Obviously after a time this results in an organizational problem if you ever want to find anything again. So I'm wondering how others deal with this.

It's not so bad with the books, I just have a shelf with books I got for their pictures, like for example collections of photographs from the 1920s, 30s and so on, books of animals, places, people, cars, design... It's harder for the magazines because things like National Geographic aren't topic specific, so I never know whether I decided to keep some issue for pictures of some place or some animal, or even whether it was in the title article. Which makes finding things again a bit harder.

Digital stuff is the least problematic in some respects, because I have created a bunch of folders labeled by topic for photos (reference for buildings & cityscapes, landscapes, actions, clothing, animals, plants, objects, symbols, textures,... with some having subfolders) and some other folders for art by other people, and yet another set of folders for fandom character reference, so it's not hard to find which folders to browse. The main problem is that I don't always know where I got some image from, because it's so much easier to just save a picture than to save it and add something to its meta-info field. That isn't a big problem if I just use it as inspiration or reference some parts of it, but if say a landscape photo was to serve as main reference for a drawn background I might want to acknowledge that, yet often by the time I use something I have no idea where it came from anymore.
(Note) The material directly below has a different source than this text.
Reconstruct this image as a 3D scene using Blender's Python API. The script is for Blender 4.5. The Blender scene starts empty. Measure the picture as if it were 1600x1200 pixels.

Photos I've taken myself before having a digital camera are more of a mess, because those are mostly in big boxes, and most are kind of boring holiday photos with some cool landscapes and animals scattered inbetween. But the worst are the boxes of, well I guess "junk" fits, i.e. stuff I've kept for because it seemed like a good idea at the time. Much of that is also paper, like exhibition catalogs, flyers that looked interesting, clippings from newspapers or magazines, posters, but there's also stuff like feathers with a nice pattern, stones, tins, even some bit of metal that rusted in an interesting way, and so on. I mean, I try to keep the non-paper junk down to one box or so, because I really don't need to go down the road of people who end up smothered by their packrat piles collapsing on them, but well, I'm not a very tidy person to begin with, so it's an uphill battle. I guess what I really need would be del.icio.us tagging for RL objects and/or a physical search engine, but I fear that level of virtual home and computer merging is still a way off into the future.

So, how do you deal with organizing your reference and inspirational collection so that is actually useful for you rather than a pile of messy clutter? Do you have some kind of system? Or just really good spatial memory?

Dec. 31st, 2007

2007 art roundup

I'm at home rather than at a party, mostly because I'm not much of a party person but it also has the advantage that I can soothe my rats through their first New Year's Eve explosions experience. So far they seem thoroughly unconcerned with all the loud noises and flashes outside, but then they usually are pretty good about distinguishing sounds outside that don't bother them and ones coming from the inside, that may pose a threat. Actually I'm wincing far more often than they at some of the sudden really loud fireworks.

So I thought I'd occupy myself with listing the stuff I drew this past year. Overall I have posted even less art in 2007 than in 2006, especially full fledged artwork. However I managed to draw a bunch of drawbles and such on request, and also did some drawing exercises, though the latter not as regularly as I intended to. I guess my New Year's resolution will be to restart posting exercise suggestions to slothsdraw, and to actually do them regularly myself this time around, rather than just one or two in a haphazard fashion.

Anyway, here's a chronological list of all things I've drawn this year:

list of all fanart, drawbles, icon creature doodles, and exercises I drew and posted this year )

So in conclusion, if I extend "drawing" to include all doodles, icon sketches and drawing exercises, no matter how quick or lame, I have drawn and posted something almost every month. If I only count "proper" artwork, my output was far less, but at least I tried a couple of new things, especially digitally, and I made an attempt to practice more regularly, even if my slackerdom caught up with me again quickly.

Aug. 16th, 2007

relocating my SGA thematic list, plus a monster doodle

Since I am now crossposting on three sites, and have already backed my old entries up to GJ and intend to do the same to IJ eventually, it is a real hassle to update the SGA thematic list I maintain (the one listing stories with alien Pegasus cultures and new non-human aliens) directly as journal post, so the thematic list itself is now on a separate webpage. It's very bare bones, because it was annoying enough already to reformat it and to convert all the lj-shortcuts. I didn't even bother to replace them with "proper" author names if the pseuds differ, because there's well over a hundred stories on that list by now. But it should be serviceable enough, and I'll have to add stories in one place only instead of two or eventually three. Of course the original LJ entry is still there and now links to the webpage, so if you have for some reason linked my thematic list, your link won't be broken, though people have to follow an extra click.

On a slightly more fun note, I've posted another, slightly belated monster for [info]amarin_rose, who asked for a "Purple People Eater":
beware of the monster lurking behind this cut )

Jul. 23rd, 2007

a question of spoiler etiquette on social bookmarking sites

I try to tag every fanfic I read on del.icio.us so that I can find it again. Now I'm reading some post-DH stuff and naturally my regular tagging (which includes names for all characters in a story for example) as well as the summary blurbs (which I've tried to be better about including in my links), would contain spoilers for DH. I know some people subscribe to del.icio.us feeds or just browse there, and it's not like I can spoiler cut. I'd really like to keep with my bookmarking and tagging routine, but I wonder whether I'm going to get lynched for having tags with spoilery character names. I could make all my post-DH bookmarks private, and unlock them later, but that negates the point of using a social bookmarking site, and I may forget about the unlocking, because I tag a lot of stuff, and even if I have a post-DH tag to find them all again, there's afaik no mass action for making bookmarks not private, so this course of action is somewhat inconvenient. So how should I handle spoilers on a social bookmarking site? What are you doing about your spoilery bookmarks?